EXERCISE DETAILS: Write out each line beneath this one exactly as it reads.

SUPPLIED MATERIAL:
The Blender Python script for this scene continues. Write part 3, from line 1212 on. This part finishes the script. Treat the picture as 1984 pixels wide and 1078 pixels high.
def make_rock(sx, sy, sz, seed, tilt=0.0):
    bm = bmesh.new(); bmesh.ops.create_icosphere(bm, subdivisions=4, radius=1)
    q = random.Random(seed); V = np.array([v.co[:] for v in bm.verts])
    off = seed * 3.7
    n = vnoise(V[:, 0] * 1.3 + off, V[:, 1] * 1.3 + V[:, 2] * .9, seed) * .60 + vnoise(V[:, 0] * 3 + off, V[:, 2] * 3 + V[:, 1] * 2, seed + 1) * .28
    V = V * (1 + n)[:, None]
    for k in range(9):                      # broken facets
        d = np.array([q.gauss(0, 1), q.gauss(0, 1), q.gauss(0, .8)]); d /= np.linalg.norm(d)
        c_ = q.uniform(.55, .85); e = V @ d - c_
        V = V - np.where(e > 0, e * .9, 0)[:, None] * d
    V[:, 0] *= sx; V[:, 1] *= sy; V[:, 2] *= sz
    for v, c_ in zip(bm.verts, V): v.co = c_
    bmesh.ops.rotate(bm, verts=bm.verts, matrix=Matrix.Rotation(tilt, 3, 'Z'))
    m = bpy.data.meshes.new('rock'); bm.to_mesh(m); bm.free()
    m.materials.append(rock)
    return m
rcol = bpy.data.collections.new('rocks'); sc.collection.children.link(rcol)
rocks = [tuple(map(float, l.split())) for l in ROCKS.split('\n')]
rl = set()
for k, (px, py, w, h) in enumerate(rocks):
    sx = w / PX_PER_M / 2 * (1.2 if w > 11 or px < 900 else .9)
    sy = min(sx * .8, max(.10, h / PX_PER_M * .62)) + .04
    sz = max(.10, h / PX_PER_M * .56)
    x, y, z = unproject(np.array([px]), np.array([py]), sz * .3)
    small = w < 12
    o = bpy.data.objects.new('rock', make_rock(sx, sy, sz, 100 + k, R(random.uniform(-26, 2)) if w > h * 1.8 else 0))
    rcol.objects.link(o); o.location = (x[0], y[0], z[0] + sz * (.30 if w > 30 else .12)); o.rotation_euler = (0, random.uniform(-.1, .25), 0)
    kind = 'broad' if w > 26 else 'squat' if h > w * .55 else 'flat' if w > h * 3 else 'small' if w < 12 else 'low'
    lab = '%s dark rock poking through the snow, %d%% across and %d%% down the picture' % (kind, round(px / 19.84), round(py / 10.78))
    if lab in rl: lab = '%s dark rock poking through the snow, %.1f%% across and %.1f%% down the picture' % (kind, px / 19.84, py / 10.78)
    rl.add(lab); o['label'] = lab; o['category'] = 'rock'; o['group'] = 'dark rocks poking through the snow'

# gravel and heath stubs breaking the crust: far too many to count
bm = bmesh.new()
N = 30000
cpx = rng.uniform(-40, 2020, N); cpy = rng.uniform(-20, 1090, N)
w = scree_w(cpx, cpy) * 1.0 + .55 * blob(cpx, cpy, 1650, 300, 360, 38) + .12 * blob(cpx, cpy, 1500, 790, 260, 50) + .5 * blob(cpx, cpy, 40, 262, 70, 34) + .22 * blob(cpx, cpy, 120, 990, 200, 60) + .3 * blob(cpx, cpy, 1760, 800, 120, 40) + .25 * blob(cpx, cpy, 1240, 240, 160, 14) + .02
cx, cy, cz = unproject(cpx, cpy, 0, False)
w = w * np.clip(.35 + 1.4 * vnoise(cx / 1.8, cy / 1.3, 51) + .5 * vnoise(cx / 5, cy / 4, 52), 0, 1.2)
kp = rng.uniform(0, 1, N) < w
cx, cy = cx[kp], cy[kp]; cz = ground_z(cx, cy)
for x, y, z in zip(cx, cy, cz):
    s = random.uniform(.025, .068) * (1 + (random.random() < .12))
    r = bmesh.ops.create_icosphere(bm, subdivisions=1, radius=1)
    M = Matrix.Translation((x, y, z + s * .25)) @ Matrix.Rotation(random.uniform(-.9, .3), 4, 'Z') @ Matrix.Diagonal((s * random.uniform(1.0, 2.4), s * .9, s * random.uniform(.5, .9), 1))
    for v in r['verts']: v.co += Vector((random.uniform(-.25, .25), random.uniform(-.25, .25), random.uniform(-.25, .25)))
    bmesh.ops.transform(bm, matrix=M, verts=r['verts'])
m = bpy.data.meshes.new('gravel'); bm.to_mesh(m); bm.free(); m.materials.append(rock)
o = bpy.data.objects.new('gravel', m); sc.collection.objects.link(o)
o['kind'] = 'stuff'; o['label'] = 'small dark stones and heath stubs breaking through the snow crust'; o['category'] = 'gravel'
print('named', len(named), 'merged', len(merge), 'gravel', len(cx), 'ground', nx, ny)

RIGHT ANSWER:
The Blender Python script for this scene continues. Write part 3, from line 1212 on. This part finishes the script. Treat the picture as 1984 pixels wide and 1078 pixels high.
def make_rock(sx, sy, sz, seed, tilt=0.0):
    bm = bmesh.new(); bmesh.ops.create_icosphere(bm, subdivisions=4, radius=1)
    q = random.Random(seed); V = np.array([v.co[:] for v in bm.verts])
    off = seed * 3.7
    n = vnoise(V[:, 0] * 1.3 + off, V[:, 1] * 1.3 + V[:, 2] * .9, seed) * .60 + vnoise(V[:, 0] * 3 + off, V[:, 2] * 3 + V[:, 1] * 2, seed + 1) * .28
    V = V * (1 + n)[:, None]
    for k in range(9):                      # broken facets
        d = np.array([q.gauss(0, 1), q.gauss(0, 1), q.gauss(0, .8)]); d /= np.linalg.norm(d)
        c_ = q.uniform(.55, .85); e = V @ d - c_
        V = V - np.where(e > 0, e * .9, 0)[:, None] * d
    V[:, 0] *= sx; V[:, 1] *= sy; V[:, 2] *= sz
    for v, c_ in zip(bm.verts, V): v.co = c_
    bmesh.ops.rotate(bm, verts=bm.verts, matrix=Matrix.Rotation(tilt, 3, 'Z'))
    m = bpy.data.meshes.new('rock'); bm.to_mesh(m); bm.free()
    m.materials.append(rock)
    return m
rcol = bpy.data.collections.new('rocks'); sc.collection.children.link(rcol)
rocks = [tuple(map(float, l.split())) for l in ROCKS.split('\n')]
rl = set()
for k, (px, py, w, h) in enumerate(rocks):
    sx = w / PX_PER_M / 2 * (1.2 if w > 11 or px < 900 else .9)
    sy = min(sx * .8, max(.10, h / PX_PER_M * .62)) + .04
    sz = max(.10, h / PX_PER_M * .56)
    x, y, z = unproject(np.array([px]), np.array([py]), sz * .3)
    small = w < 12
    o = bpy.data.objects.new('rock', make_rock(sx, sy, sz, 100 + k, R(random.uniform(-26, 2)) if w > h * 1.8 else 0))
    rcol.objects.link(o); o.location = (x[0], y[0], z[0] + sz * (.30 if w > 30 else .12)); o.rotation_euler = (0, random.uniform(-.1, .25), 0)
    kind = 'broad' if w > 26 else 'squat' if h > w * .55 else 'flat' if w > h * 3 else 'small' if w < 12 else 'low'
    lab = '%s dark rock poking through the snow, %d%% across and %d%% down the picture' % (kind, round(px / 19.84), round(py / 10.78))
    if lab in rl: lab = '%s dark rock poking through the snow, %.1f%% across and %.1f%% down the picture' % (kind, px / 19.84, py / 10.78)
    rl.add(lab); o['label'] = lab; o['category'] = 'rock'; o['group'] = 'dark rocks poking through the snow'

# gravel and heath stubs breaking the crust: far too many to count
bm = bmesh.new()
N = 30000
cpx = rng.uniform(-40, 2020, N); cpy = rng.uniform(-20, 1090, N)
w = scree_w(cpx, cpy) * 1.0 + .55 * blob(cpx, cpy, 1650, 300, 360, 38) + .12 * blob(cpx, cpy, 1500, 790, 260, 50) + .5 * blob(cpx, cpy, 40, 262, 70, 34) + .22 * blob(cpx, cpy, 120, 990, 200, 60) + .3 * blob(cpx, cpy, 1760, 800, 120, 40) + .25 * blob(cpx, cpy, 1240, 240, 160, 14) + .02
cx, cy, cz = unproject(cpx, cpy, 0, False)
w = w * np.clip(.35 + 1.4 * vnoise(cx / 1.8, cy / 1.3, 51) + .5 * vnoise(cx / 5, cy / 4, 52), 0, 1.2)
kp = rng.uniform(0, 1, N) < w
cx, cy = cx[kp], cy[kp]; cz = ground_z(cx, cy)
for x, y, z in zip(cx, cy, cz):
    s = random.uniform(.025, .068) * (1 + (random.random() < .12))
    r = bmesh.ops.create_icosphere(bm, subdivisions=1, radius=1)
    M = Matrix.Translation((x, y, z + s * .25)) @ Matrix.Rotation(random.uniform(-.9, .3), 4, 'Z') @ Matrix.Diagonal((s * random.uniform(1.0, 2.4), s * .9, s * random.uniform(.5, .9), 1))
    for v in r['verts']: v.co += Vector((random.uniform(-.25, .25), random.uniform(-.25, .25), random.uniform(-.25, .25)))
    bmesh.ops.transform(bm, matrix=M, verts=r['verts'])
m = bpy.data.meshes.new('gravel'); bm.to_mesh(m); bm.free(); m.materials.append(rock)
o = bpy.data.objects.new('gravel', m); sc.collection.objects.link(o)
o['kind'] = 'stuff'; o['label'] = 'small dark stones and heath stubs breaking through the snow crust'; o['category'] = 'gravel'
print('named', len(named), 'merged', len(merge), 'gravel', len(cx), 'ground', nx, ny)